* START GIVEN MATERIAL *
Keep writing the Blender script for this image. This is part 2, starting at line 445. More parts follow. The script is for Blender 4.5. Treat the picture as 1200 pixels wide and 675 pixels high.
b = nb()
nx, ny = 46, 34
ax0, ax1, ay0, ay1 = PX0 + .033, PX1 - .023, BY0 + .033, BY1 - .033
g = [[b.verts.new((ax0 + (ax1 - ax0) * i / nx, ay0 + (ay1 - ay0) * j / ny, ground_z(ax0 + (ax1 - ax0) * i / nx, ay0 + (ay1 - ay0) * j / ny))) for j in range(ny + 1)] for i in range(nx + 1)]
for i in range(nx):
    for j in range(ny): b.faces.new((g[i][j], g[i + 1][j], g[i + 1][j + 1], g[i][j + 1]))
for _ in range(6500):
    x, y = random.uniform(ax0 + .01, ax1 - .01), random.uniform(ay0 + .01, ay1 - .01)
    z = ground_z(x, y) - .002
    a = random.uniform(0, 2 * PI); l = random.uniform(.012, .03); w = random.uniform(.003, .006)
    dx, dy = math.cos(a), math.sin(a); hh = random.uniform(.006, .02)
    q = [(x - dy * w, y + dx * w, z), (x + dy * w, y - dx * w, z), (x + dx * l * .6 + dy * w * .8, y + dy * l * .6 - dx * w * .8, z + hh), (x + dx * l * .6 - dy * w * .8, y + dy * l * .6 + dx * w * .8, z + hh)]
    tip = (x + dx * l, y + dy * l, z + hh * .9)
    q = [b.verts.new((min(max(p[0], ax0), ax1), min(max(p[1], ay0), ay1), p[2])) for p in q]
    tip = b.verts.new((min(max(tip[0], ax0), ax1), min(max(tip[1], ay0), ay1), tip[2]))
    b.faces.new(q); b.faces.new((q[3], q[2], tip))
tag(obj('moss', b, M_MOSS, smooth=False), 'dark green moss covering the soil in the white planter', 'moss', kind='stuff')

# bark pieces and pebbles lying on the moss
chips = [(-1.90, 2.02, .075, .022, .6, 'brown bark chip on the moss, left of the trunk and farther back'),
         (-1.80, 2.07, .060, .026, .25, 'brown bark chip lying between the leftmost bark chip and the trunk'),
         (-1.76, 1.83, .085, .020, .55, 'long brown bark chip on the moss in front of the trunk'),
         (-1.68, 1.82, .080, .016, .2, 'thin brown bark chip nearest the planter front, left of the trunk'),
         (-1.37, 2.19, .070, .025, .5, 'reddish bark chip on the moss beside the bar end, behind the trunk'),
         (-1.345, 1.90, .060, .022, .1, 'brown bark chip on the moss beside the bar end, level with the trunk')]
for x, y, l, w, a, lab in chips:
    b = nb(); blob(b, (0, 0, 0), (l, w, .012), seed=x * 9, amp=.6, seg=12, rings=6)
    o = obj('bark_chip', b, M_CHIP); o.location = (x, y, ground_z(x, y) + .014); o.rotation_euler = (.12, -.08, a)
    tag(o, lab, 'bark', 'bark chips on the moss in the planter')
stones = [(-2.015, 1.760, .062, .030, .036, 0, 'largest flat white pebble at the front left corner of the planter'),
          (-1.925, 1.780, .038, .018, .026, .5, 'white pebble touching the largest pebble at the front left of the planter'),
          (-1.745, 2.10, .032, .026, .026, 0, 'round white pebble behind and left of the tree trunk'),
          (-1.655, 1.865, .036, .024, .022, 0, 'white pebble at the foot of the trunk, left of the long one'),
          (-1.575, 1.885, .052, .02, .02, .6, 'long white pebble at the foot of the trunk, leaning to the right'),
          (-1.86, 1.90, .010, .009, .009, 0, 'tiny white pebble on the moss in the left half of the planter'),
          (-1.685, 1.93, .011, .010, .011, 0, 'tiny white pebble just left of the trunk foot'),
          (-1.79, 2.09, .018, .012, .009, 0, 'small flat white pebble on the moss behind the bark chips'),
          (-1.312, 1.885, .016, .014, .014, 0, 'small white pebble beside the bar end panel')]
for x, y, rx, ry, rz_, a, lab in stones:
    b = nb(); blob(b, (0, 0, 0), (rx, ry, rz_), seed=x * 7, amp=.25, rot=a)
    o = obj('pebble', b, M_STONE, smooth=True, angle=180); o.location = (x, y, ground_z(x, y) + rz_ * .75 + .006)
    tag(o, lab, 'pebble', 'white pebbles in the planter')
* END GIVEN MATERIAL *
Quote the material exactly, leaving nothing out.

**EXERCISE ANSWER**
Keep writing the Blender script for this image. This is part 2, starting at line 445. More parts follow. The script is for Blender 4.5. Treat the picture as 1200 pixels wide and 675 pixels high.
b = nb()
nx, ny = 46, 34
ax0, ax1, ay0, ay1 = PX0 + .033, PX1 - .023, BY0 + .033, BY1 - .033
g = [[b.verts.new((ax0 + (ax1 - ax0) * i / nx, ay0 + (ay1 - ay0) * j / ny, ground_z(ax0 + (ax1 - ax0) * i / nx, ay0 + (ay1 - ay0) * j / ny))) for j in range(ny + 1)] for i in range(nx + 1)]
for i in range(nx):
    for j in range(ny): b.faces.new((g[i][j], g[i + 1][j], g[i + 1][j + 1], g[i][j + 1]))
for _ in range(6500):
    x, y = random.uniform(ax0 + .01, ax1 - .01), random.uniform(ay0 + .01, ay1 - .01)
    z = ground_z(x, y) - .002
    a = random.uniform(0, 2 * PI); l = random.uniform(.012, .03); w = random.uniform(.003, .006)
    dx, dy = math.cos(a), math.sin(a); hh = random.uniform(.006, .02)
    q = [(x - dy * w, y + dx * w, z), (x + dy * w, y - dx * w, z), (x + dx * l * .6 + dy * w * .8, y + dy * l * .6 - dx * w * .8, z + hh), (x + dx * l * .6 - dy * w * .8, y + dy * l * .6 + dx * w * .8, z + hh)]
    tip = (x + dx * l, y + dy * l, z + hh * .9)
    q = [b.verts.new((min(max(p[0], ax0), ax1), min(max(p[1], ay0), ay1), p[2])) for p in q]
    tip = b.verts.new((min(max(tip[0], ax0), ax1), min(max(tip[1], ay0), ay1), tip[2]))
    b.faces.new(q); b.faces.new((q[3], q[2], tip))
tag(obj('moss', b, M_MOSS, smooth=False), 'dark green moss covering the soil in the white planter', 'moss', kind='stuff')

# bark pieces and pebbles lying on the moss
chips = [(-1.90, 2.02, .075, .022, .6, 'brown bark chip on the moss, left of the trunk and farther back'),
         (-1.80, 2.07, .060, .026, .25, 'brown bark chip lying between the leftmost bark chip and the trunk'),
         (-1.76, 1.83, .085, .020, .55, 'long brown bark chip on the moss in front of the trunk'),
         (-1.68, 1.82, .080, .016, .2, 'thin brown bark chip nearest the planter front, left of the trunk'),
         (-1.37, 2.19, .070, .025, .5, 'reddish bark chip on the moss beside the bar end, behind the trunk'),
         (-1.345, 1.90, .060, .022, .1, 'brown bark chip on the moss beside the bar end, level with the trunk')]
for x, y, l, w, a, lab in chips:
    b = nb(); blob(b, (0, 0, 0), (l, w, .012), seed=x * 9, amp=.6, seg=12, rings=6)
    o = obj('bark_chip', b, M_CHIP); o.location = (x, y, ground_z(x, y) + .014); o.rotation_euler = (.12, -.08, a)
    tag(o, lab, 'bark', 'bark chips on the moss in the planter')
stones = [(-2.015, 1.760, .062, .030, .036, 0, 'largest flat white pebble at the front left corner of the planter'),
          (-1.925, 1.780, .038, .018, .026, .5, 'white pebble touching the largest pebble at the front left of the planter'),
          (-1.745, 2.10, .032, .026, .026, 0, 'round white pebble behind and left of the tree trunk'),
          (-1.655, 1.865, .036, .024, .022, 0, 'white pebble at the foot of the trunk, left of the long one'),
          (-1.575, 1.885, .052, .02, .02, .6, 'long white pebble at the foot of the trunk, leaning to the right'),
          (-1.86, 1.90, .010, .009, .009, 0, 'tiny white pebble on the moss in the left half of the planter'),
          (-1.685, 1.93, .011, .010, .011, 0, 'tiny white pebble just left of the trunk foot'),
          (-1.79, 2.09, .018, .012, .009, 0, 'small flat white pebble on the moss behind the bark chips'),
          (-1.312, 1.885, .016, .014, .014, 0, 'small white pebble beside the bar end panel')]
for x, y, rx, ry, rz_, a, lab in stones:
    b = nb(); blob(b, (0, 0, 0), (rx, ry, rz_), seed=x * 7, amp=.25, rot=a)
    o = obj('pebble', b, M_STONE, smooth=True, angle=180); o.location = (x, y, ground_z(x, y) + rz_ * .75 + .006)
    tag(o, lab, 'pebble', 'white pebbles in the planter')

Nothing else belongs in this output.